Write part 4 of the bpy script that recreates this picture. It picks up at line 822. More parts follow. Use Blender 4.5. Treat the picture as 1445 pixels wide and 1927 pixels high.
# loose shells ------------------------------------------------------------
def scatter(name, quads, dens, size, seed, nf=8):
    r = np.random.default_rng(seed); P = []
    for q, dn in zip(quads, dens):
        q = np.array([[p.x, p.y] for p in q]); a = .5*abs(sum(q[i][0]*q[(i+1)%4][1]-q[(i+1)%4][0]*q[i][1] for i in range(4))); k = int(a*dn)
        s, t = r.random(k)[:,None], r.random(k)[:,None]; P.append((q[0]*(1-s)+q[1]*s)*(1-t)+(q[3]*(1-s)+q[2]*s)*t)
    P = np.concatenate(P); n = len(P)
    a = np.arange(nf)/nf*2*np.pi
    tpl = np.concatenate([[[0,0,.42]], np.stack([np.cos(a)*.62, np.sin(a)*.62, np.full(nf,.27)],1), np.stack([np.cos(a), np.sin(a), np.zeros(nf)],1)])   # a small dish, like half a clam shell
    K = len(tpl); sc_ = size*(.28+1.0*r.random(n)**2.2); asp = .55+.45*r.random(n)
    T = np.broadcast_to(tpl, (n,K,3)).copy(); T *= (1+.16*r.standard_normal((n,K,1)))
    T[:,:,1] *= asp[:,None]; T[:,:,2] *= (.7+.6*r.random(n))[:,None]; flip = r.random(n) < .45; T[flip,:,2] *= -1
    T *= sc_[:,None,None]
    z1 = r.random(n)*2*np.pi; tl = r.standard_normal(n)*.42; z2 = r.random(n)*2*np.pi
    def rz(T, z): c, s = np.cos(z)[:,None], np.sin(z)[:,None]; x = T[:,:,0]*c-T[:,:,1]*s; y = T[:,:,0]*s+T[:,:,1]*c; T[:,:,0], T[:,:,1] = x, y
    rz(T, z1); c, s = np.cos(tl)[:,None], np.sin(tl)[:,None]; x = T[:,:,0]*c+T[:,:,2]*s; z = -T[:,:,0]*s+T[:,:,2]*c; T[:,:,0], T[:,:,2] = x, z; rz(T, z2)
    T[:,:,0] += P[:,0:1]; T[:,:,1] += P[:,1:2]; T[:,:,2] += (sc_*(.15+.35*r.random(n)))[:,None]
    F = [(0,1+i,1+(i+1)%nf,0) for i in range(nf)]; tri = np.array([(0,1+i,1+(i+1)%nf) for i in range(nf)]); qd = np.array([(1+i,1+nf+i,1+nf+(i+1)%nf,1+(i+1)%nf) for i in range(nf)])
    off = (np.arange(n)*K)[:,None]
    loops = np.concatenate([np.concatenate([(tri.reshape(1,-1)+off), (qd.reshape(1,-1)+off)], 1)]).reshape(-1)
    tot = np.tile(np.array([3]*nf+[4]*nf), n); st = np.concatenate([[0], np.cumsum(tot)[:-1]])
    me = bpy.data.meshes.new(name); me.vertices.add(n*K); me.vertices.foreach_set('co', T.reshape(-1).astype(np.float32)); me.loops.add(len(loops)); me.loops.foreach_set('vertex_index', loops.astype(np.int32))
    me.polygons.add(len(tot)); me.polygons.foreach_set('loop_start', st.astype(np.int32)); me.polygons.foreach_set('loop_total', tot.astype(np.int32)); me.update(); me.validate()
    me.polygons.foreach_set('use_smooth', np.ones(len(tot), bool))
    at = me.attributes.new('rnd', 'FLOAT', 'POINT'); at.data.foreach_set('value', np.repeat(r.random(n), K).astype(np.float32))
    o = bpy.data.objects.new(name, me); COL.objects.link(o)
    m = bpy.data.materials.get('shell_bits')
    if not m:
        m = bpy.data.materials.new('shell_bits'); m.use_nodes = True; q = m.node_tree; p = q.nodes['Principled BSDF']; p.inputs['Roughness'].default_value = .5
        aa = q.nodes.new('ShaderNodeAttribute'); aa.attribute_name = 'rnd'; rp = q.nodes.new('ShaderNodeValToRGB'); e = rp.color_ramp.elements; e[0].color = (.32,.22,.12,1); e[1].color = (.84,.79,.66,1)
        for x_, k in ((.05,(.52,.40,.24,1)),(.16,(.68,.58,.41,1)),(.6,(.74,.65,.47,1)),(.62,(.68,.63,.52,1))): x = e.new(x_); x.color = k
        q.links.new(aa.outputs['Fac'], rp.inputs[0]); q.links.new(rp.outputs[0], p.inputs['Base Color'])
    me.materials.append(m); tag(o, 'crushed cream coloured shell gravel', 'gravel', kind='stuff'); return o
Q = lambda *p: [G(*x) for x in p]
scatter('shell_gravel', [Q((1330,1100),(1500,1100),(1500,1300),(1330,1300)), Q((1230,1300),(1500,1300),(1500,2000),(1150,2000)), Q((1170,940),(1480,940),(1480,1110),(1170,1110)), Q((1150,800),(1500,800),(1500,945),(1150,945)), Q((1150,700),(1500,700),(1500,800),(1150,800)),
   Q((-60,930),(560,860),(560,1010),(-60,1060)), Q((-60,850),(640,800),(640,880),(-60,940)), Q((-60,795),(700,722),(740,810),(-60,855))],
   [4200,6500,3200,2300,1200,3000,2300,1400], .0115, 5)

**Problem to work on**
Please quote the data above in full, with no line missing.

**Task output**
Write part 4 of the bpy script that recreates this picture. It picks up at line 822. More parts follow. Use Blender 4.5. Treat the picture as 1445 pixels wide and 1927 pixels high.
# loose shells ------------------------------------------------------------
def scatter(name, quads, dens, size, seed, nf=8):
    r = np.random.default_rng(seed); P = []
    for q, dn in zip(quads, dens):
        q = np.array([[p.x, p.y] for p in q]); a = .5*abs(sum(q[i][0]*q[(i+1)%4][1]-q[(i+1)%4][0]*q[i][1] for i in range(4))); k = int(a*dn)
        s, t = r.random(k)[:,None], r.random(k)[:,None]; P.append((q[0]*(1-s)+q[1]*s)*(1-t)+(q[3]*(1-s)+q[2]*s)*t)
    P = np.concatenate(P); n = len(P)
    a = np.arange(nf)/nf*2*np.pi
    tpl = np.concatenate([[[0,0,.42]], np.stack([np.cos(a)*.62, np.sin(a)*.62, np.full(nf,.27)],1), np.stack([np.cos(a), np.sin(a), np.zeros(nf)],1)])   # a small dish, like half a clam shell
    K = len(tpl); sc_ = size*(.28+1.0*r.random(n)**2.2); asp = .55+.45*r.random(n)
    T = np.broadcast_to(tpl, (n,K,3)).copy(); T *= (1+.16*r.standard_normal((n,K,1)))
    T[:,:,1] *= asp[:,None]; T[:,:,2] *= (.7+.6*r.random(n))[:,None]; flip = r.random(n) < .45; T[flip,:,2] *= -1
    T *= sc_[:,None,None]
    z1 = r.random(n)*2*np.pi; tl = r.standard_normal(n)*.42; z2 = r.random(n)*2*np.pi
    def rz(T, z): c, s = np.cos(z)[:,None], np.sin(z)[:,None]; x = T[:,:,0]*c-T[:,:,1]*s; y = T[:,:,0]*s+T[:,:,1]*c; T[:,:,0], T[:,:,1] = x, y
    rz(T, z1); c, s = np.cos(tl)[:,None], np.sin(tl)[:,None]; x = T[:,:,0]*c+T[:,:,2]*s; z = -T[:,:,0]*s+T[:,:,2]*c; T[:,:,0], T[:,:,2] = x, z; rz(T, z2)
    T[:,:,0] += P[:,0:1]; T[:,:,1] += P[:,1:2]; T[:,:,2] += (sc_*(.15+.35*r.random(n)))[:,None]
    F = [(0,1+i,1+(i+1)%nf,0) for i in range(nf)]; tri = np.array([(0,1+i,1+(i+1)%nf) for i in range(nf)]); qd = np.array([(1+i,1+nf+i,1+nf+(i+1)%nf,1+(i+1)%nf) for i in range(nf)])
    off = (np.arange(n)*K)[:,None]
    loops = np.concatenate([np.concatenate([(tri.reshape(1,-1)+off), (qd.reshape(1,-1)+off)], 1)]).reshape(-1)
    tot = np.tile(np.array([3]*nf+[4]*nf), n); st = np.concatenate([[0], np.cumsum(tot)[:-1]])
    me = bpy.data.meshes.new(name); me.vertices.add(n*K); me.vertices.foreach_set('co', T.reshape(-1).astype(np.float32)); me.loops.add(len(loops)); me.loops.foreach_set('vertex_index', loops.astype(np.int32))
    me.polygons.add(len(tot)); me.polygons.foreach_set('loop_start', st.astype(np.int32)); me.polygons.foreach_set('loop_total', tot.astype(np.int32)); me.update(); me.validate()
    me.polygons.foreach_set('use_smooth', np.ones(len(tot), bool))
    at = me.attributes.new('rnd', 'FLOAT', 'POINT'); at.data.foreach_set('value', np.repeat(r.random(n), K).astype(np.float32))
    o = bpy.data.objects.new(name, me); COL.objects.link(o)
    m = bpy.data.materials.get('shell_bits')
    if not m:
        m = bpy.data.materials.new('shell_bits'); m.use_nodes = True; q = m.node_tree; p = q.nodes['Principled BSDF']; p.inputs['Roughness'].default_value = .5
        aa = q.nodes.new('ShaderNodeAttribute'); aa.attribute_name = 'rnd'; rp = q.nodes.new('ShaderNodeValToRGB'); e = rp.color_ramp.elements; e[0].color = (.32,.22,.12,1); e[1].color = (.84,.79,.66,1)
        for x_, k in ((.05,(.52,.40,.24,1)),(.16,(.68,.58,.41,1)),(.6,(.74,.65,.47,1)),(.62,(.68,.63,.52,1))): x = e.new(x_); x.color = k
        q.links.new(aa.outputs['Fac'], rp.inputs[0]); q.links.new(rp.outputs[0], p.inputs['Base Color'])
    me.materials.append(m); tag(o, 'crushed cream coloured shell gravel', 'gravel', kind='stuff'); return o
Q = lambda *p: [G(*x) for x in p]
scatter('shell_gravel', [Q((1330,1100),(1500,1100),(1500,1300),(1330,1300)), Q((1230,1300),(1500,1300),(1500,2000),(1150,2000)), Q((1170,940),(1480,940),(1480,1110),(1170,1110)), Q((1150,800),(1500,800),(1500,945),(1150,945)), Q((1150,700),(1500,700),(1500,800),(1150,800)),
   Q((-60,930),(560,860),(560,1010),(-60,1060)), Q((-60,850),(640,800),(640,880),(-60,940)), Q((-60,795),(700,722),(740,810),(-60,855))],
   [4200,6500,3200,2300,1200,3000,2300,1400], .0115, 5)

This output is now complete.